Friday, 18 January 2019

Norway of any stripe is dead

I can say with reasonable certainty that there are few more long standing and prolific advocates of the EEA option than I. I see enormous potential for is as a springboard. For it to work, though, there needs to be some vision and ambition which is wholly absent from parliament.

For the last four years I've had ultra leavers telling me that "Norway is not Brexit" which was true - but it always missed the point that it's a relatively smooth exit that avoids many of the hazards that go with leaving the EU. The option, though, has suffered from a pincer movement from both sides. It's incompatible with the infantile delusions of the ERG and remainers simply refuse to compromise.

There are basically two ways to go about the EEA option. You either see it as a foundation for building a revitalised Efta and a distinct north atlantic bloc capable of exercising its own clout in global trade or you see it as a place to park Brexit and a means to plug the policy holes. Sadly the parliamentary push for EEA more resembles the latter.

This is largely because parliament doesn't want Brexit and is only reluctantly carrying out the instruction of the referendum. The lack the imagination and principle of leave voters. This is just a giant exercise in managerialism.

I don't know what the current parliamentary arithmetic for the option is but it faces the combined resistance of the ultras on both sides and with the debate as incoherent and directionless as it is, and with the executive dead set against it, the state of deadlock remains.

Meanwhile, I do not expect the EU to budge on the withdrawal agreement. Even if parliament could agree on a direction, the message from the EU will be roughly the same. We don't pass go without a withdrawal agreement and there will be no agreement without a backstop, and if the EU bends at all, it won't be by much.

This works in Theresa May's favour. May is no longer the blocking element. She's done her bit. The delay is now entirely in the hands of Parliament. Having tossed it back to parliament May can now afford to let them dither then make them sweat. That may be what buys her the votes to pass the withdrawal agreement as is.

As it happens, I could live with that. The deal clips the wings of the ERG and is an affirmative move toward the exit door. Moreover it bends to the political reality that the EEA does not enjoy the support of remainers and, more importantly, does not enjoy the support of the referendum winners.
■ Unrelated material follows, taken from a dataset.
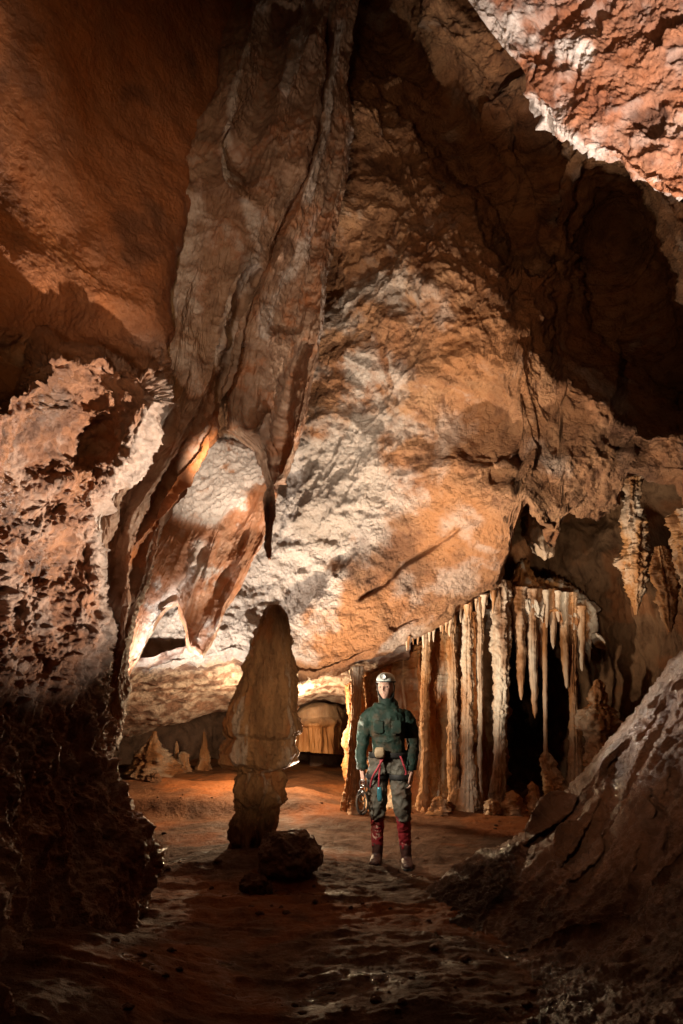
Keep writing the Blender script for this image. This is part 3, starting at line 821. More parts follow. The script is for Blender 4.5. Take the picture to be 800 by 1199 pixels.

They've all said what the won't entertain so let them both live with the consequences of their intransigence.

More to the point, I'm sick of it all. I no longer have the energy to write rebuttals of this gibberish. If remainers are going to write poison pen attack pieces on the one sensible option then ultimately they can own the consequences. They as much as anyone have pushed us toward no deal. Moreover, I am not going to lift a finger in support of the carpetbaggers who appropriated the EEA arguments to shunt us into a dead end.

I am not alone in my sense of resignation to fate. As one Tweeter, Sam White, puts it "I've gone from EFTA to hard Brexit in about 2 days, largely because EFTA isn't possible now and nothing I think matters, but also because if it's a choice between what the Hugo Rifkind class think and literally anything else, I'd take anything else for the rest of my days". I very seriously do not want a no deal Brexit, but that is a position I have every sympathy with. Between Rifkind and the persistent smarm of Fintan O'Toole, there is a certain appeal in giving way to Brexit nihilism.

Here I simply have to remind myself that I barely exist and it is not within my power to influence outcomes. I am but a mere pleb with a blog. I am as much a passenger in this as anyone else. The cake is in the oven. We now simply have to wait to see if it rises.